** Start of Provided data **

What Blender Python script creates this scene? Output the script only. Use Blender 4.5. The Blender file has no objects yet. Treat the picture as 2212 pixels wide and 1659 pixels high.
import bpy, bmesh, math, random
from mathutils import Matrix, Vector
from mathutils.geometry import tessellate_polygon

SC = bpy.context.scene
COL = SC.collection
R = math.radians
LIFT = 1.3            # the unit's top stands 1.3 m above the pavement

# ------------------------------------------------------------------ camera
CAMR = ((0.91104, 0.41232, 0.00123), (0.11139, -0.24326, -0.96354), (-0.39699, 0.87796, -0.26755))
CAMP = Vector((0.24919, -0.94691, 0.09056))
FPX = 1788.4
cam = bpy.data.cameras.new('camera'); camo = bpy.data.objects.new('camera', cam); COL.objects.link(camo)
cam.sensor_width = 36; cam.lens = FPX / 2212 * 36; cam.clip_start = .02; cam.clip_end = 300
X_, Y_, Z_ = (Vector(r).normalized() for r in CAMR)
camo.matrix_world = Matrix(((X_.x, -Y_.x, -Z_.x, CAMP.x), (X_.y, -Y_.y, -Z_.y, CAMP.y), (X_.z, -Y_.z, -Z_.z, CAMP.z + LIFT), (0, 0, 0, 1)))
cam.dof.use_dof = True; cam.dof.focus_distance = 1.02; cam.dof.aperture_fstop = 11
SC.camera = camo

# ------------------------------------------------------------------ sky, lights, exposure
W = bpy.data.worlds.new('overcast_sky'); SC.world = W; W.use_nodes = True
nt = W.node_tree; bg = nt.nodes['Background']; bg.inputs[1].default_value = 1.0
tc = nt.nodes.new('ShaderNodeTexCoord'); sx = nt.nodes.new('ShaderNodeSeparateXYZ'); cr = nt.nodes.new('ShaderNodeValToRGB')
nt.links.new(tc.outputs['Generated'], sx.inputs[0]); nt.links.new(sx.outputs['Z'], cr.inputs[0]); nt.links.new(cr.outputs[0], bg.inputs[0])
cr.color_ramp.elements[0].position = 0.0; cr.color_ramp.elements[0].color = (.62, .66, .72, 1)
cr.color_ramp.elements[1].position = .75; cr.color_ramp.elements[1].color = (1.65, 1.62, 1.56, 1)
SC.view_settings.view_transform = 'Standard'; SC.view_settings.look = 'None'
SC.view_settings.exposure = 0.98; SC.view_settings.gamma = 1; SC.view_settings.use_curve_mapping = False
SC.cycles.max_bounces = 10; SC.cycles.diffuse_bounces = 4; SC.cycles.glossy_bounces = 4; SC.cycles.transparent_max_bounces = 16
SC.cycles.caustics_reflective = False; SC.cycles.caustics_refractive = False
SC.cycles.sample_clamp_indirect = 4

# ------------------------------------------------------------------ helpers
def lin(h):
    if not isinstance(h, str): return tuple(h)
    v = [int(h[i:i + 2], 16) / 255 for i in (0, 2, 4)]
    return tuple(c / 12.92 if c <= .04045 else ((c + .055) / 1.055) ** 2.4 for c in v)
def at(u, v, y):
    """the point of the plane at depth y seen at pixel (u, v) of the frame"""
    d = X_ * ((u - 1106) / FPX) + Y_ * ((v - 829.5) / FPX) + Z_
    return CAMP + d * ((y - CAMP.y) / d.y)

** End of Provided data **
** Start of Provided data **

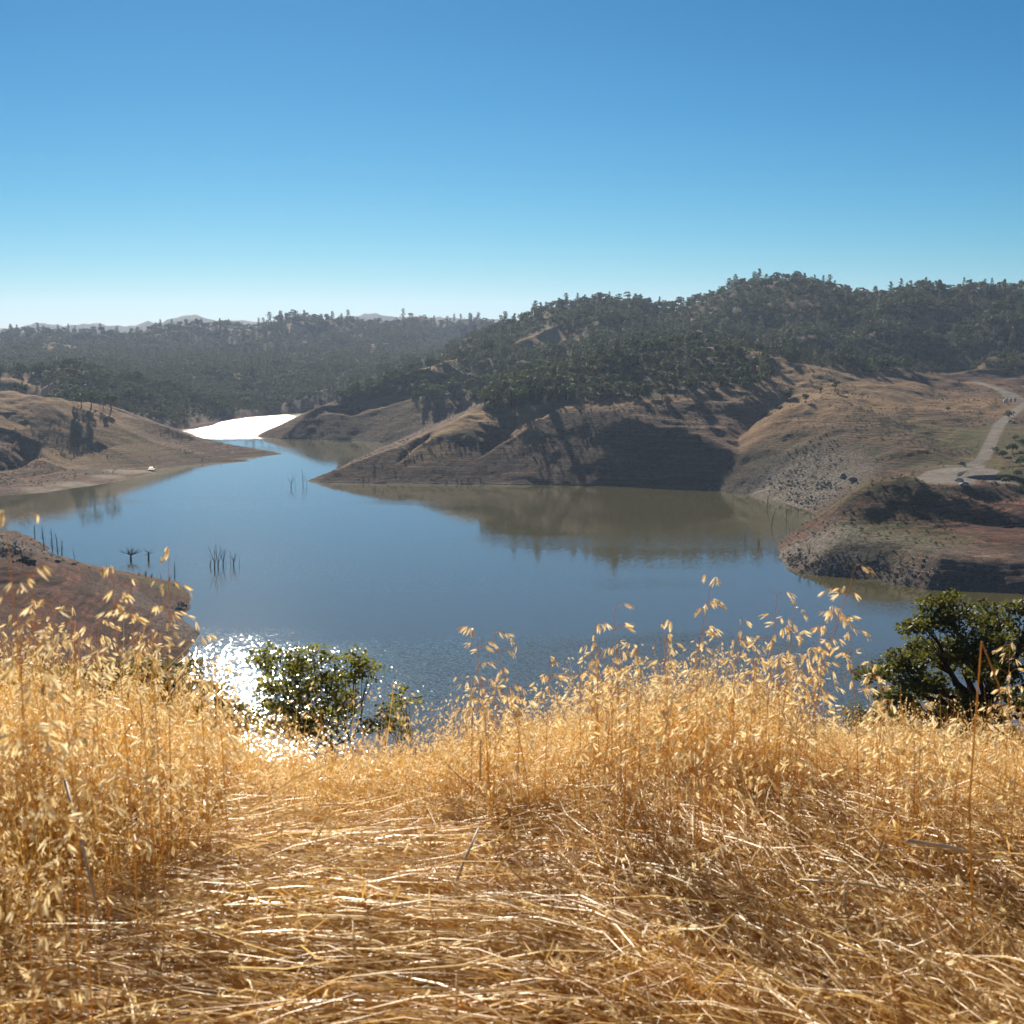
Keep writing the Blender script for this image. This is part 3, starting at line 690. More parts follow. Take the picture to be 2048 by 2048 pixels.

** End of Provided data **

• _Required task_:
Above are the records; print exactly the lines from the line with "What Blender Python" to the line with "SC.camera = camo", including both, and nothing else.

• _Task response_:
What Blender Python script creates this scene? Output the script only. Use Blender 4.5. The Blender file has no objects yet. Treat the picture as 2212 pixels wide and 1659 pixels high.
import bpy, bmesh, math, random
from mathutils import Matrix, Vector
from mathutils.geometry import tessellate_polygon

SC = bpy.context.scene
COL = SC.collection
R = math.radians
LIFT = 1.3            # the unit's top stands 1.3 m above the pavement

# ------------------------------------------------------------------ camera
CAMR = ((0.91104, 0.41232, 0.00123), (0.11139, -0.24326, -0.96354), (-0.39699, 0.87796, -0.26755))
CAMP = Vector((0.24919, -0.94691, 0.09056))
FPX = 1788.4
cam = bpy.data.cameras.new('camera'); camo = bpy.data.objects.new('camera', cam); COL.objects.link(camo)
cam.sensor_width = 36; cam.lens = FPX / 2212 * 36; cam.clip_start = .02; cam.clip_end = 300
X_, Y_, Z_ = (Vector(r).normalized() for r in CAMR)
camo.matrix_world = Matrix(((X_.x, -Y_.x, -Z_.x, CAMP.x), (X_.y, -Y_.y, -Z_.y, CAMP.y), (X_.z, -Y_.z, -Z_.z, CAMP.z + LIFT), (0, 0, 0, 1)))
cam.dof.use_dof = True; cam.dof.focus_distance = 1.02; cam.dof.aperture_fstop = 11
SC.camera = camo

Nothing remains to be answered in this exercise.